On Fri, Feb 22, 2019, 8:53 AM James Knott via talk <talk@gtalug.org wrote:
On 02/22/2019 07:18 AM, Russell Reiter via talk wrote:
The Ontario Electrical Safety Authority has recently ratified Power over Ethernet for domestic residential LED lighting and associated home control systems. I was just wondering if anybody on the list is using PoE for lighting and has any recommendations on which types of LED's are best for general use. I have a 45w grow light for an African violet but the light it casts gives a kind of institutional feeling. I'm not sure I'd want it everywhere.
I live in apartment with older ceiling fixtures and currently screw-in compact fluorescent bulbs last a year or so before the transformer dies from voltage spikes. Ostensibly this is from being on the same sub-panel as switched loads, fans, ac and the fridge being the main culprits.
Any suggestions and anecdotes are appreciated.
PoE seems to be an expensive way to do this, as you'd need at least an injector and power supply. Have you tried screw in LED lights? Before Doug Ford became Premier, there'd be occasional rebates on them, where you could buy the lights for about 50¢. IIRC, he's killed that program, to "save" taxpayer's money.
Also, are you sure it's a tranformer that fails? AFIK, there's no transformer in them, only some electronic circuit. There's not even the inductive ballast that's common with fluorescent tubes.

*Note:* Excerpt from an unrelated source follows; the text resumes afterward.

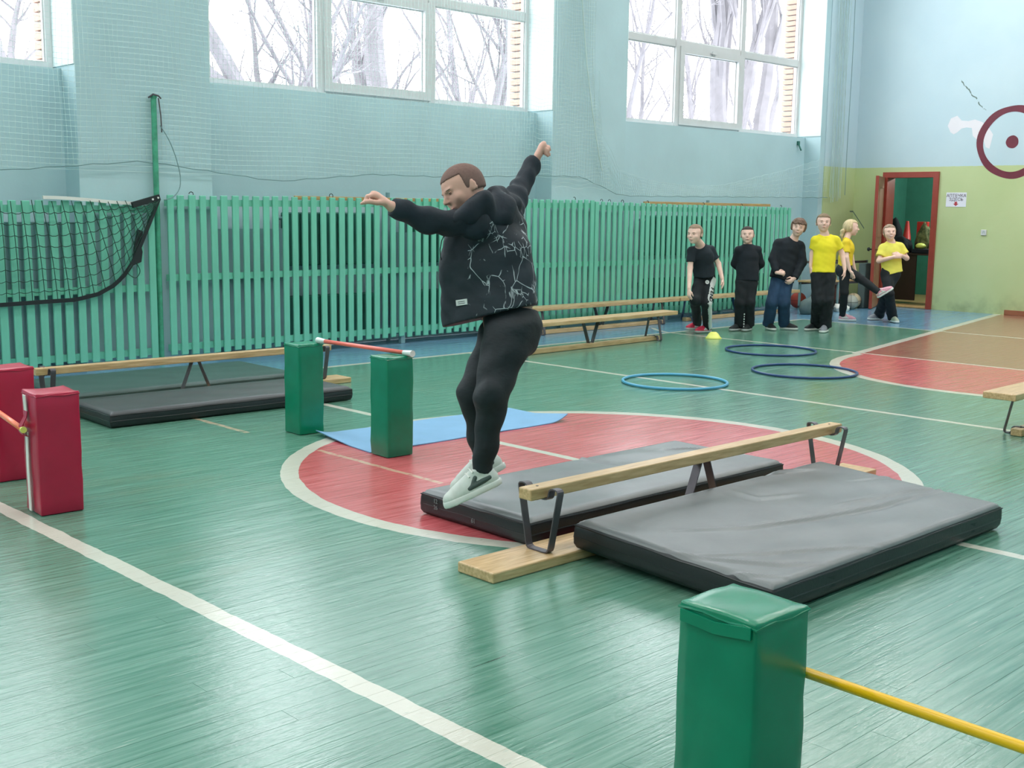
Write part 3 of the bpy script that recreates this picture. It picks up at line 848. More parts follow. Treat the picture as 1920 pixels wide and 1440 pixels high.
RID2 = [(R((1050, 850), (1100, 862), (1160, 873)), .006, .012), (R((1230, 845), (1290, 841), (1340, 843)), .006, .010)]
gym_mat('wrinkled black mat right of the upturned bench, nearest to the camera', 3.505, 5.345, 2.25, 3.225, .128, -.012, RID1, dz=.0235, tilt=.0455, handles=((.62, -.47, 'x'), (-.55, -.47, 'x')), nx=170, ny=100)
gym_mat('black mat with chalk marks lying under the jumping boy', 3.50, 5.40, 3.475, 4.22, .125, -.015, RID2, nx=130)
m3 = gym_mat('black mat in front of the upturned bench by the left fence', 3.36, 5.25, 7.21, 7.885, .11, -.03, sag=.004, top_mat=M('black_vinyl_dim_sheen', lin(60, 63, 66), .42, var=.12, scale=5, spec=.6))  # top greyer than its black sides, a weaker sheen painted in
gym_mat('dark grey-green mat lying behind the upturned bench by the left fence', 3.55, 5.48, 8.24, 9.2, .085, -.02, mat=M('grey_green_vinyl', lin(66, 88, 84), .45, var=.08, scale=7), top_mat=None, sag=.004)
# chalk marks on the left side of the mat below the boy
t1 = text_obj('chalk_mark', '12\n26', .030, CHALK, (3.487, 4.075, .068), (0, -1, 0), (0, .05, 1), None)
t2 = text_obj('chalk_mark', '61', .030, CHALK, (3.483, 3.80, .045), (0, -1, 0), (0, .05, 1), None)
mat2 = [o for o in COL.objects if o.get('label', '').startswith('black mat with chalk')][0]
for t in (t1, t2):
    t.parent = mat2; t.matrix_parent_inverse = Matrix.Translation((-4.45, -3.815, 0))

# ------------------------------------------------------------------ foam hurdle posts and their sticks
def foam_post(label, cx, cy, w, d, h, mat, rz=0.0, seed=1, strap=False, pocket=False):
    rnd = random.Random(seed)
    root = tag(empty('foam_post', (cx, cy, 0), rz), label, 'foam post')
    bm = bmesh.new(); box(bm, -w / 2, w / 2, -d / 2, d / 2, 0.002, h)
    bevel(bm, .006, 2)
    bmesh.ops.subdivide_edges(bm, edges=[e for e in bm.edges if e.calc_length() > .08], cuts=7, use_grid_fill=True)
    ph = [rnd.uniform(0, 6) for _ in range(6)]
    for v in bm.verts:
        x, y, z = v.co
        n1 = .0012 * math.sin(z * 23 + x * 21 + ph[0]) + .0008 * math.sin(z * 41 - y * 37 + ph[1]) + .0006 * math.sin((x + y) * 55 + z * 17 + ph[4])
        fx = math.cos(math.pi * x / (w * 1.1)); fy = math.cos(math.pi * y / (d * 1.1)); fz = math.sin(math.pi * min(max(z / h, 0), 1)) 
        v.co.x += math.copysign(1, x) * (abs(x) > w * .4) * (.0035 * fy * fz + n1)
        v.co.y += math.copysign(1, y) * (abs(y) > d * .4) * (.0035 * fx * fz + n1)
        if z > h - .03: v.co.z += .002 * math.sin(x * 31 + ph[2]) * math.sin(y * 27 + ph[3]) + .002 * (abs(x) > w * .4) * (abs(y) > d * .4)
        if z < .06: 
            v.co.x += .0015 * math.sin(y * 60 + ph[5]); v.co.y += .0015 * math.sin(x * 60 + ph[5])
    obj('cover', bm, mat, root, True)
    rim = []
    for (a, b), (c, e) in zip(((-1, -1), (1, -1), (1, 1), (-1, 1)), ((1, -1), (1, 1), (-1, 1), (-1, -1))):
        for t in np.linspace(0, 1, 6, endpoint=False): rim.append(((a + (c - a) * t) * w / 2 * 1.0, (b + (e - b) * t) * d / 2, h - .012 + .003 * math.sin(t * 9 + a)))
    obj('top_seam', tube_bm(rim, .0035, 5, True), mat, root)
    if pocket:
        for zz in (h - .035,):
            bm = bmesh.new(); strip(bm, [(-w / 2 - .006, -d / 2 + .01, zz + .012), (-w / 2 - .007, 0, zz), (-w / 2 - .006, d / 2 - .01, zz + .006)], (0, 0, .028), .004); obj('top_flap', bm, mat, root)
    if strap:
        xs = -w / 2 - .0105
        bm = bmesh.new(); strip(bm, [(xs - .004, d * .12, h - .015), (xs, d * .12, h - .09)], (0, .034, 0), .004); obj('webbing_strap', bm, STRAP_W, root)
        bm = bmesh.new(); strip(bm, [(xs - .002, d * .09, .39), (xs - .004, d * .08, .22), (xs - .002, d * .06, .01)], (0, .030, 0), .004); obj('webbing_strap', bm, STRAP_W, root)
        pts = [(xs, d * .10, h - .09), (xs - .004, d * .10, .46), (xs - .022, d * .10, .43), (xs - .034, d * .10, .405), (xs - .022, d * .10, .38), (xs, d * .10, .37)]
        bm = bmesh.new(); strip(bm, fillet(pts, .02, 3), (0, .04, 0), .004); obj('strap_loop', bm, mat, root)
    return root
foam_post('large green foam post at the lower right with a yellow stick', 2.165, 1.47, .20, .215, .575, GREEN_VINYL, -.03, 1, pocket=True)
foam_post('green foam post carrying the far yellow stick end', 2.135, .28, .20, .215, .575, GREEN_VINYL, .02, 2)
foam_post('green foam post standing beside the left end of the blue foam mat', 4.25, 6.34, .185, .175, .585, GREEN_VINYL, -.02, 3)
foam_post('green foam post standing on the near edge of the blue foam mat', 4.245, 5.415, .185, .175, .595, GREEN_VINYL, -.03, 4)
foam_post('crimson foam post with white webbing and a yellow-capped stick', 2.232, 5.455, .20, .20, .58, RED_VINYL, -.06, 5, strap=True)
foam_post('crimson foam post behind the strapped one, cut by the left picture edge', 2.345, 6.27, .20, .20, .60, RED_VINYL, -.05, 6, strap=True)
def stick(label, a, b, r, mat, capm=None, capl=.05, capr=1.2, flare=False):
    a, b = Vector(a), Vector(b); root = tag(obj('hurdle_stick', tube_bm([a, a.lerp(b, .33), a.lerp(b, .66), b], r, 14), mat, None, True), label, 'stick')
    if capm:
        d = (b - a).normalized()
        for p, s in ((a, -1), (b, 1)):
            q = p + d * s * capl
            bm = bmesh.new(); tube(bm, [p - d * s * .01, q] , [r * 1.08, r * (1.55 if flare else capr)], 14); obj('end_cap', bm, capm, root, False)
    return root
stick('yellow plastic stick held by the lower right green post', (2.292, 1.50, .402), (2.262, .30, .402), .0125, YELLOW_P)
stick('faded red stick lying across the two green foam posts', (4.315, 6.20, .604), (4.30, 5.36, .612), .013, RED_P, CLEAR_P, .075, flare=True)
stick('orange stick with a yellow cap held by the crimson posts', (2.098, 5.46, .405), (2.215, 6.31, .425), .0135, ORANGE_P, CONE_Y, .008, 1.12)

# ------------------------------------------------------------------ yoga mat, hoops, cones
nx, ny = 60, 22
c4 = [np.array(p) for p in ((4.165, 5.52), (5.86, 5.50), (5.90, 6.13), (4.235, 6.19))]
vt, fs = [], []
for i in range(nx + 1):
    for j in range(ny + 1):
        u, v = i / nx, j / ny
        p = (c4[0] * (1 - u) + c4[1] * u) * (1 - v) + (c4[3] * (1 - u) + c4[2] * u) * v
        z = .007
        z += .045 * max(0, (u - .9) / .1) ** 2 * max(0, 1 - v * 1.8)                 # curled far corner
        z += .030 * max(0, (.09 - u) / .09) ** 2 * max(0, (v - .35) / .65)
        vt.append((p[0] - 5.03, p[1] - 5.83, z + .0015 * math.sin(u * 14)))
N = len(vt)
vt += [(a, b, c - .006) for a, b, c in vt]
I = lambda i, j: i * (ny + 1) + j
for i in range(nx):
    for j in range(ny):
        fs.append((I(i, j), I(i + 1, j), I(i + 1, j + 1), I(i, j + 1))); fs.append((N + I(i, j + 1), N + I(i + 1, j + 1), N + I(i + 1, j), N + I(i, j)))
rim = [I(i, 0) for i in range(nx)] + [I(nx, j) for j in range(ny)] + [I(i, ny) for i in range(nx, 0, -1)] + [I(0, j) for j in range(ny, 0, -1)]
for a, b in zip(rim, rim[1:] + rim[:1]): fs.append((a, N + a, N + b, b))
me = bpy.data.meshes.new('exercise_mat'); me.from_pydata(vt, [], fs)
o = tag(link('exercise_mat', me, BLUE_MAT), 'light blue foam exercise mat with a curled corner on the red circle', 'mat'); o.location = (5.03, 5.83, 0)
def hoop(label, cx, cy, Rr, r, mat):
    bm = tube_bm([(Rr * math.cos(a), Rr * math.sin(a), r + .001) for a in np.linspace(0, 2 * math.pi, 72, endpoint=False)], r, 10, True)
    o = tag(obj('hula_hoop', bm, mat, None, True), label, 'hoop', 'hoops on the floor'); o.location = (cx, cy, 0)
hoop('light blue hoop lying across a white line', 7.905, 6.17, .445, .0125, HOOP_L)
hoop('dark blue hoop farther from the red key, toward the row of boys', 10.55, 6.97, .468, .0115, HOOP_D)
hoop('dark blue hoop touching the edge of the red key', 9.39, 5.83, .472, .0115, HOOP_D)
cone = tag(obj('marker_cone', lathe_bm([(.095, .001), (.097, .006), (.078, .022), (.055, .058), (.034, .074), (.028, .076), (.026, .072), (.05, .054), (.072, .018), (.09, .001)], 28), CONE_Y, None, True), 'flat lemon yellow marker cone on the white line', 'cone')
cone.location = (11.10, 8.12, 0)

def wx(x, y, Xp):
    v = CAM_R * (x - 960) + CAM_D * (y - 720) + CAM_N * CAM_F
    return np.array([0, 0, CAM_H]) + v * (Xp / v[0])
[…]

Sorry, I should have said ballast equivalent circuit, whatever it is, the fixtures are old and I can't replace those. I'm really more interested in PoE for setting lighting times and intensity and also strategic placement of overhead strip and floorboard night lighting. Also I have a floor to ceiling nook area where I'd like to grow herbs. Its too irregular a shape for even adequate storage but a couple of shelves for basil etc. could fit nicely. I'd kind of be in violation of the fire code if I had a bunch of 110v cords running from wall outlets, so I'd thought I'd look at integrating my general lighting with grow lighting. If only to reduce the amount of tech I have to throw out periodically. It might be cost effective to replace the entire buildings lighting, but I don't see that happening any time soon.